Objective — Look at the data below and print exactly the lines from its first line through the line with "1.60)], .012).obj('handle', M['brass'], sd)"; the pictures stay out of the copy.
## begin Data provided
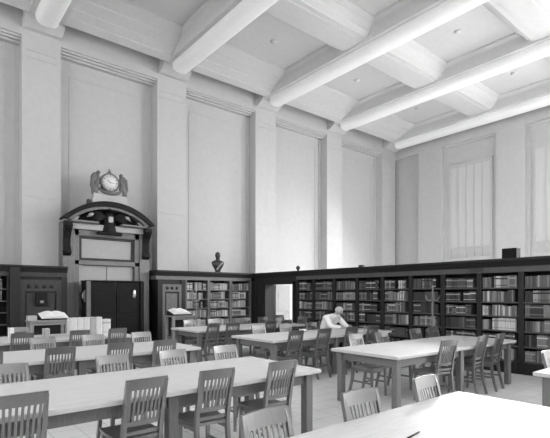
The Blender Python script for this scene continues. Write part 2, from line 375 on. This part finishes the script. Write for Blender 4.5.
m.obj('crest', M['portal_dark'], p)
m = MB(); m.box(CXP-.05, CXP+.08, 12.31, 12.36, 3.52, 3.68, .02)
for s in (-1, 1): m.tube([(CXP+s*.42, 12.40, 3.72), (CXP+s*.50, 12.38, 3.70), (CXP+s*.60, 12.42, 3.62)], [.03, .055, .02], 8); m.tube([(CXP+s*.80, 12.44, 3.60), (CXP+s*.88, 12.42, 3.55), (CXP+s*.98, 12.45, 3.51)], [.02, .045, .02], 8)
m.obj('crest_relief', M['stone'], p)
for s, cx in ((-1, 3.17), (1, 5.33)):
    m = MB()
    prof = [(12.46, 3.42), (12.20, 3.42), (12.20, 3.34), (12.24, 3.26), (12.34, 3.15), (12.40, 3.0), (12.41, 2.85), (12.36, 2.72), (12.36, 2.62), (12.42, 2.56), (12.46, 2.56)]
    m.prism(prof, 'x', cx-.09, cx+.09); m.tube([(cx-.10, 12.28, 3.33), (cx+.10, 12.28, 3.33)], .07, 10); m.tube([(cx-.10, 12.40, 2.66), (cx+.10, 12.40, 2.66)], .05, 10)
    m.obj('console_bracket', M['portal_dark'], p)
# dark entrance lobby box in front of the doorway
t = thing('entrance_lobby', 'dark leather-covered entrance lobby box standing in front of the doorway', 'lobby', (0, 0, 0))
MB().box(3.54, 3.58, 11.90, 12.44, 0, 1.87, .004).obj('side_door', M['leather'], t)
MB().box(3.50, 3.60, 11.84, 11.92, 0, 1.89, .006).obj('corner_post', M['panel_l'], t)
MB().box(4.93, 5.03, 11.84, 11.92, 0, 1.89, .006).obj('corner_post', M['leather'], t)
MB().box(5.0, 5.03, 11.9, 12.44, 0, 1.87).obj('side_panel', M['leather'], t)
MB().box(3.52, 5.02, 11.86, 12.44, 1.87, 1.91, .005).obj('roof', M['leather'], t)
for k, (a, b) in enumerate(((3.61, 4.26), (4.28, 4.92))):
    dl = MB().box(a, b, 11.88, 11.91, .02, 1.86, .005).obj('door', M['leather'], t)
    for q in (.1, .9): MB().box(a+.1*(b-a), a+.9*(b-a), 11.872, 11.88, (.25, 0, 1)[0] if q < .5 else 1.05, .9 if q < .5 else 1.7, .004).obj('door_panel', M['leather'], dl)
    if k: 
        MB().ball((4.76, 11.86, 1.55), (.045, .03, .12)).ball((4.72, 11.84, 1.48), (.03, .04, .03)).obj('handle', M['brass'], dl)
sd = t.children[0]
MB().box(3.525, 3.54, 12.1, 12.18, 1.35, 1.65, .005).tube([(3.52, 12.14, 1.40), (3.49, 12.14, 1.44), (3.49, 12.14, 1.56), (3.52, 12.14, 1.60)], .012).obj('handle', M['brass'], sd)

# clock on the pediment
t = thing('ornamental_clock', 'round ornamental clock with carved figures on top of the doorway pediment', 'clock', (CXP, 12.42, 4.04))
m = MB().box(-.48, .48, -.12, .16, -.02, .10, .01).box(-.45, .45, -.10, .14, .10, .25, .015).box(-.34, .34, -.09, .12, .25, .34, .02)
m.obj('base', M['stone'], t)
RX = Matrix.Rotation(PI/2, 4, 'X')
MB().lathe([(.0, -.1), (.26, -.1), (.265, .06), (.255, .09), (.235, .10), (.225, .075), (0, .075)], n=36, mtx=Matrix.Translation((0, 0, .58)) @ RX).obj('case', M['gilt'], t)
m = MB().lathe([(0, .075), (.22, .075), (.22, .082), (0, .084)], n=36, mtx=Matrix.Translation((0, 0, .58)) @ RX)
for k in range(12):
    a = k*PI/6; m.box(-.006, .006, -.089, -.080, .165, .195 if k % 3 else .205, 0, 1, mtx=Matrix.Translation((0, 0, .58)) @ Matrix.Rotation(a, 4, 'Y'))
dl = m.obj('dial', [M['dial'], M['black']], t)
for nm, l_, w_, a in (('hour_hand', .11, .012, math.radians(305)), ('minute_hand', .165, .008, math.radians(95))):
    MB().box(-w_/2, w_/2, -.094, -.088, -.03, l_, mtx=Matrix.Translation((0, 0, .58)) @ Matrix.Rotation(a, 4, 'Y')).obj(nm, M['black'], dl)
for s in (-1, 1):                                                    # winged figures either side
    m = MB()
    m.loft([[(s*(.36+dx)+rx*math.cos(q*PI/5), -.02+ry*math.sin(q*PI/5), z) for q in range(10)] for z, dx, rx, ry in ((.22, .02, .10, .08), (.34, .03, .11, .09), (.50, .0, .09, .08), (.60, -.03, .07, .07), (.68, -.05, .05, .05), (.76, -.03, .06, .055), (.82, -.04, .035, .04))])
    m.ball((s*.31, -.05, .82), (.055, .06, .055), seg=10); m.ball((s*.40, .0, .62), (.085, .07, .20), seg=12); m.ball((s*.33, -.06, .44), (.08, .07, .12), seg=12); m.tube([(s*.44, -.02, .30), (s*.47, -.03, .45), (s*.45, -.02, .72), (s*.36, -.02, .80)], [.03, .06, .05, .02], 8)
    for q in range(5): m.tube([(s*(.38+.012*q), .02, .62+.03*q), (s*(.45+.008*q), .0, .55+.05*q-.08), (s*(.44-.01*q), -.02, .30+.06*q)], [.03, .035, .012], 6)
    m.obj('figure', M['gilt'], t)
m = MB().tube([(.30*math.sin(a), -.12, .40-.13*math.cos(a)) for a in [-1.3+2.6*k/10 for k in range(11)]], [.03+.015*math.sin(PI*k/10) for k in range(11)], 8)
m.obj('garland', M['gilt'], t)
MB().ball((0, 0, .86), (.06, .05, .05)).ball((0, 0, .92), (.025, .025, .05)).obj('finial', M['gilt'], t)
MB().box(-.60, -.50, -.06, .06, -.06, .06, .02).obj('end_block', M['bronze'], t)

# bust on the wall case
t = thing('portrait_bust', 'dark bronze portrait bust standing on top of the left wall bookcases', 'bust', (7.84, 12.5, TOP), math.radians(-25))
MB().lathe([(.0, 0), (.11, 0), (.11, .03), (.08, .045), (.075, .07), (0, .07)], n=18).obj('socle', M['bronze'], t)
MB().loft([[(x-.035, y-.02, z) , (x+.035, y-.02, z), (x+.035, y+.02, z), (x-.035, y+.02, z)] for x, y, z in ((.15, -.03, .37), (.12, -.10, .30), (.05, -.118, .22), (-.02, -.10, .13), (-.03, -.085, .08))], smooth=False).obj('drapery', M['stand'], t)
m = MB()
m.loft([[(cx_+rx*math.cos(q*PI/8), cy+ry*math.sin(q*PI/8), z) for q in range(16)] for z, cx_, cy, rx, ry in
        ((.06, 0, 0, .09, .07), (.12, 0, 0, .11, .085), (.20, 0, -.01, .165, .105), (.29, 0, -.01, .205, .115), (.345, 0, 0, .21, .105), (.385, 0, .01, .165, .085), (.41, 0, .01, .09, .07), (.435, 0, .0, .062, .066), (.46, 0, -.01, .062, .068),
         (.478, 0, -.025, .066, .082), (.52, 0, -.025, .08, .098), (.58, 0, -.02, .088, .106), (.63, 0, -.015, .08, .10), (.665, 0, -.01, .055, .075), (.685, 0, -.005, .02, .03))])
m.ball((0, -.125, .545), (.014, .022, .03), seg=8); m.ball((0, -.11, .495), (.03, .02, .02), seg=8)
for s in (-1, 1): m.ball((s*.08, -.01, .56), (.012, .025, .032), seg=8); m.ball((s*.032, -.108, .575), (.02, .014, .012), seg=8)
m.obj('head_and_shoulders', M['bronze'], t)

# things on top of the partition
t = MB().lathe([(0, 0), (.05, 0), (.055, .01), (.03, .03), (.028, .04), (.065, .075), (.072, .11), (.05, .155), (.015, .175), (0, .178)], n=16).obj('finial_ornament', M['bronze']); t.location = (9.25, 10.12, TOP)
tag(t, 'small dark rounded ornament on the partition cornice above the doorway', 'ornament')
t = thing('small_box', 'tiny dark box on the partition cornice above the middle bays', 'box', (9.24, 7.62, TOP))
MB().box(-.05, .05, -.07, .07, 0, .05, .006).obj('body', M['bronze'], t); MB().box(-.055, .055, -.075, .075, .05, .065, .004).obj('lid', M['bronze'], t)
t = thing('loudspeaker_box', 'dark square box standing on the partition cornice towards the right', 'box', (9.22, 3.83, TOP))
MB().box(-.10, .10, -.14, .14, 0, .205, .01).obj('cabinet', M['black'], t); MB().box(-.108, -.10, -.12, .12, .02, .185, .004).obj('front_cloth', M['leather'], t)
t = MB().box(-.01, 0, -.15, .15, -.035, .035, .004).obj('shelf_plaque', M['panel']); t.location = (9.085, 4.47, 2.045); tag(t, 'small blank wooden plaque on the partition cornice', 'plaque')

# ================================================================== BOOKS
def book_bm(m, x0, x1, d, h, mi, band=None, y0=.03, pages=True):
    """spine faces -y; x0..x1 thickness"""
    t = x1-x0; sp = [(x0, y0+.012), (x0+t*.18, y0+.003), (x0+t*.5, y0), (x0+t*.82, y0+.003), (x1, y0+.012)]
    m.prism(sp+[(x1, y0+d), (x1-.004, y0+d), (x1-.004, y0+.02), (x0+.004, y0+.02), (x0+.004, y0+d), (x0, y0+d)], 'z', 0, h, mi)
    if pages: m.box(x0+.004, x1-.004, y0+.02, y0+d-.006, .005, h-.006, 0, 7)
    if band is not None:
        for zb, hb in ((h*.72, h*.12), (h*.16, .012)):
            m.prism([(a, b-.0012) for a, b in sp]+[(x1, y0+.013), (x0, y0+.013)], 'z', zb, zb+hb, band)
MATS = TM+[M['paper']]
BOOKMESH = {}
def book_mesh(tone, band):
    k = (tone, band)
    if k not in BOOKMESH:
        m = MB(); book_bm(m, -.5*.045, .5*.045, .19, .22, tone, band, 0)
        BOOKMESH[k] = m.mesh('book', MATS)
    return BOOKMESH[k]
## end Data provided
Final answer —
The Blender Python script for this scene continues. Write part 2, from line 375 on. This part finishes the script. Write for Blender 4.5.
m.obj('crest', M['portal_dark'], p)
m = MB(); m.box(CXP-.05, CXP+.08, 12.31, 12.36, 3.52, 3.68, .02)
for s in (-1, 1): m.tube([(CXP+s*.42, 12.40, 3.72), (CXP+s*.50, 12.38, 3.70), (CXP+s*.60, 12.42, 3.62)], [.03, .055, .02], 8); m.tube([(CXP+s*.80, 12.44, 3.60), (CXP+s*.88, 12.42, 3.55), (CXP+s*.98, 12.45, 3.51)], [.02, .045, .02], 8)
m.obj('crest_relief', M['stone'], p)
for s, cx in ((-1, 3.17), (1, 5.33)):
    m = MB()
    prof = [(12.46, 3.42), (12.20, 3.42), (12.20, 3.34), (12.24, 3.26), (12.34, 3.15), (12.40, 3.0), (12.41, 2.85), (12.36, 2.72), (12.36, 2.62), (12.42, 2.56), (12.46, 2.56)]
    m.prism(prof, 'x', cx-.09, cx+.09); m.tube([(cx-.10, 12.28, 3.33), (cx+.10, 12.28, 3.33)], .07, 10); m.tube([(cx-.10, 12.40, 2.66), (cx+.10, 12.40, 2.66)], .05, 10)
    m.obj('console_bracket', M['portal_dark'], p)
# dark entrance lobby box in front of the doorway
t = thing('entrance_lobby', 'dark leather-covered entrance lobby box standing in front of the doorway', 'lobby', (0, 0, 0))
MB().box(3.54, 3.58, 11.90, 12.44, 0, 1.87, .004).obj('side_door', M['leather'], t)
MB().box(3.50, 3.60, 11.84, 11.92, 0, 1.89, .006).obj('corner_post', M['panel_l'], t)
MB().box(4.93, 5.03, 11.84, 11.92, 0, 1.89, .006).obj('corner_post', M['leather'], t)
MB().box(5.0, 5.03, 11.9, 12.44, 0, 1.87).obj('side_panel', M['leather'], t)
MB().box(3.52, 5.02, 11.86, 12.44, 1.87, 1.91, .005).obj('roof', M['leather'], t)
for k, (a, b) in enumerate(((3.61, 4.26), (4.28, 4.92))):
    dl = MB().box(a, b, 11.88, 11.91, .02, 1.86, .005).obj('door', M['leather'], t)
    for q in (.1, .9): MB().box(a+.1*(b-a), a+.9*(b-a), 11.872, 11.88, (.25, 0, 1)[0] if q < .5 else 1.05, .9 if q < .5 else 1.7, .004).obj('door_panel', M['leather'], dl)
    if k: 
        MB().ball((4.76, 11.86, 1.55), (.045, .03, .12)).ball((4.72, 11.84, 1.48), (.03, .04, .03)).obj('handle', M['brass'], dl)
sd = t.children[0]
MB().box(3.525, 3.54, 12.1, 12.18, 1.35, 1.65, .005).tube([(3.52, 12.14, 1.40), (3.49, 12.14, 1.44), (3.49, 12.14, 1.56), (3.52, 12.14, 1.60)], .012).obj('handle', M['brass'], sd)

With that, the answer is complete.